■ The exercise
Retype all of the data exactly as given.

━━━━━ Supplied data ━━━━━

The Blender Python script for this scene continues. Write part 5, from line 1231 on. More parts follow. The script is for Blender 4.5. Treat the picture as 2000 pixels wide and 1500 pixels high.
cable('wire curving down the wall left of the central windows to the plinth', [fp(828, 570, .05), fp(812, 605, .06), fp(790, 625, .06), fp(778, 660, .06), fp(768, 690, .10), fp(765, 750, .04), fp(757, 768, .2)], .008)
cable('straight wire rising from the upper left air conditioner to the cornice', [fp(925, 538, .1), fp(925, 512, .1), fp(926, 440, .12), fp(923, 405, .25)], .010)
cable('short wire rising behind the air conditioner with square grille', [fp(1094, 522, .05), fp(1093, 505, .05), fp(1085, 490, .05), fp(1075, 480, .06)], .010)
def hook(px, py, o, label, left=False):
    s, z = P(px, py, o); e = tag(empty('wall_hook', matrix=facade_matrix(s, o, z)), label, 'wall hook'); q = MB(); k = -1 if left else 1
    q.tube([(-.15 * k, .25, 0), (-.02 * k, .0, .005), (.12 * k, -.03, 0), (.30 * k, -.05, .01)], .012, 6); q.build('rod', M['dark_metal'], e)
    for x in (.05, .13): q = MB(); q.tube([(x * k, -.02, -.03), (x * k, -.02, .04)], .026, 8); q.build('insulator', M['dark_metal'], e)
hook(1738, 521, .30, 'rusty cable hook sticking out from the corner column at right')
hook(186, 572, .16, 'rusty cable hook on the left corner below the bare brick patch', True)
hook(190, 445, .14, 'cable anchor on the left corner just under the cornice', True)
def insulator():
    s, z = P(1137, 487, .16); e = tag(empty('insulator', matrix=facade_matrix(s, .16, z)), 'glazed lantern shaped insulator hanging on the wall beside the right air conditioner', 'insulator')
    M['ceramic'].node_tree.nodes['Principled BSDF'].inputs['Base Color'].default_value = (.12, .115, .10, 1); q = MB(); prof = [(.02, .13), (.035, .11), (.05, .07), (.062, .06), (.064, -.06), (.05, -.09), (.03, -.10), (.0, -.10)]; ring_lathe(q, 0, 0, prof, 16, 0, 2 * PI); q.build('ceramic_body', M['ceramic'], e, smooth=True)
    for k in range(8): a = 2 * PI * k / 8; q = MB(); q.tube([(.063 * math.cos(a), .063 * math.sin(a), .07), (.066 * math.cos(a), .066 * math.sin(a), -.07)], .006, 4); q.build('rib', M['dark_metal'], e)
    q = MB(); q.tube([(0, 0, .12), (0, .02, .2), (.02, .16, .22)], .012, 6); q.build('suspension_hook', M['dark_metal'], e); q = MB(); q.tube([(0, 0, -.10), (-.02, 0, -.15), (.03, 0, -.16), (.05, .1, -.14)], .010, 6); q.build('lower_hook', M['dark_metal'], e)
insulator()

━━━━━

■ Task response
The Blender Python script for this scene continues. Write part 5, from line 1231 on. More parts follow. The script is for Blender 4.5. Treat the picture as 2000 pixels wide and 1500 pixels high.
cable('wire curving down the wall left of the central windows to the plinth', [fp(828, 570, .05), fp(812, 605, .06), fp(790, 625, .06), fp(778, 660, .06), fp(768, 690, .10), fp(765, 750, .04), fp(757, 768, .2)], .008)
cable('straight wire rising from the upper left air conditioner to the cornice', [fp(925, 538, .1), fp(925, 512, .1), fp(926, 440, .12), fp(923, 405, .25)], .010)
cable('short wire rising behind the air conditioner with square grille', [fp(1094, 522, .05), fp(1093, 505, .05), fp(1085, 490, .05), fp(1075, 480, .06)], .010)
def hook(px, py, o, label, left=False):
    s, z = P(px, py, o); e = tag(empty('wall_hook', matrix=facade_matrix(s, o, z)), label, 'wall hook'); q = MB(); k = -1 if left else 1
    q.tube([(-.15 * k, .25, 0), (-.02 * k, .0, .005), (.12 * k, -.03, 0), (.30 * k, -.05, .01)], .012, 6); q.build('rod', M['dark_metal'], e)
    for x in (.05, .13): q = MB(); q.tube([(x * k, -.02, -.03), (x * k, -.02, .04)], .026, 8); q.build('insulator', M['dark_metal'], e)
hook(1738, 521, .30, 'rusty cable hook sticking out from the corner column at right')
hook(186, 572, .16, 'rusty cable hook on the left corner below the bare brick patch', True)
hook(190, 445, .14, 'cable anchor on the left corner just under the cornice', True)
def insulator():
    s, z = P(1137, 487, .16); e = tag(empty('insulator', matrix=facade_matrix(s, .16, z)), 'glazed lantern shaped insulator hanging on the wall beside the right air conditioner', 'insulator')
    M['ceramic'].node_tree.nodes['Principled BSDF'].inputs['Base Color'].default_value = (.12, .115, .10, 1); q = MB(); prof = [(.02, .13), (.035, .11), (.05, .07), (.062, .06), (.064, -.06), (.05, -.09), (.03, -.10), (.0, -.10)]; ring_lathe(q, 0, 0, prof, 16, 0, 2 * PI); q.build('ceramic_body', M['ceramic'], e, smooth=True)
    for k in range(8): a = 2 * PI * k / 8; q = MB(); q.tube([(.063 * math.cos(a), .063 * math.sin(a), .07), (.066 * math.cos(a), .066 * math.sin(a), -.07)], .006, 4); q.build('rib', M['dark_metal'], e)
    q = MB(); q.tube([(0, 0, .12), (0, .02, .2), (.02, .16, .22)], .012, 6); q.build('suspension_hook', M['dark_metal'], e); q = MB(); q.tube([(0, 0, -.10), (-.02, 0, -.15), (.03, 0, -.16), (.05, .1, -.14)], .010, 6); q.build('lower_hook', M['dark_metal'], e)
insulator()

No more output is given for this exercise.